Coming Full Circle

Ahead of the Bruce Springsteen Center for American Music’s opening next month, Executive Director Bob Santelli ’73, ’14HN reflects on bringing the project to life—and what he hopes visitors will take away.

Bob Santelli ’73, ’14HN has spent decades helping shape institutions that take music seriously, from the Rock & Roll Hall of Fame to the GRAMMY Museum to the Experience Music Project in Seattle. By his count, the Bruce Springsteen Center for American Music, which will open at Monmouth in June, is the 10th museum or cultural institution he has been part of. It’s also the first time he has guided a project from idea to opening.

He’s clear about what the new facility will and won’t be.

“We’re not a museum,” says Santelli. “We throw that term around internally because it’s easier to say, but we’re an archives with exhibition space and a public program theater.”

The work won’t stop at the building. Exhibits, public programs, and collaborations with other institutions are designed to extend the Center’s reach well beyond campus.

A GRAMMY Award winner, Santelli has worked as a music historian, curator, and journalist. But he tends to describe himself more simply: a teacher. He taught at both the middle school and university levels, and that perspective still shapes how he thinks about institutions like this one. 

He sees the Center as a place where people can learn in different ways, whether they are students, scholars, or music fans. It reflects his long-held belief that American music deserves to be studied and understood with the same depth as any other art form. In that sense, the Center is designed to be not just a destination, but also a hub for research, dialogue, and public programming around American music.
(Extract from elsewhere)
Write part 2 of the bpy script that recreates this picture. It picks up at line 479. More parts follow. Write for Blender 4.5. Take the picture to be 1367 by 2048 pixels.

For Santelli, the project is also personal. As a student at Monmouth, he was part of Springsteen’s earliest audiences and has watched the musician’s connection to the area endure for decades. Helping bring the Center to campus, he says, is both a professional milestone and a way to give something back to the University, his home state, and the artist who has entrusted him with his legacy.

When the Center opens its doors next month, Santelli says, “I want people to walk out with more information and more inspiration than what they came with.”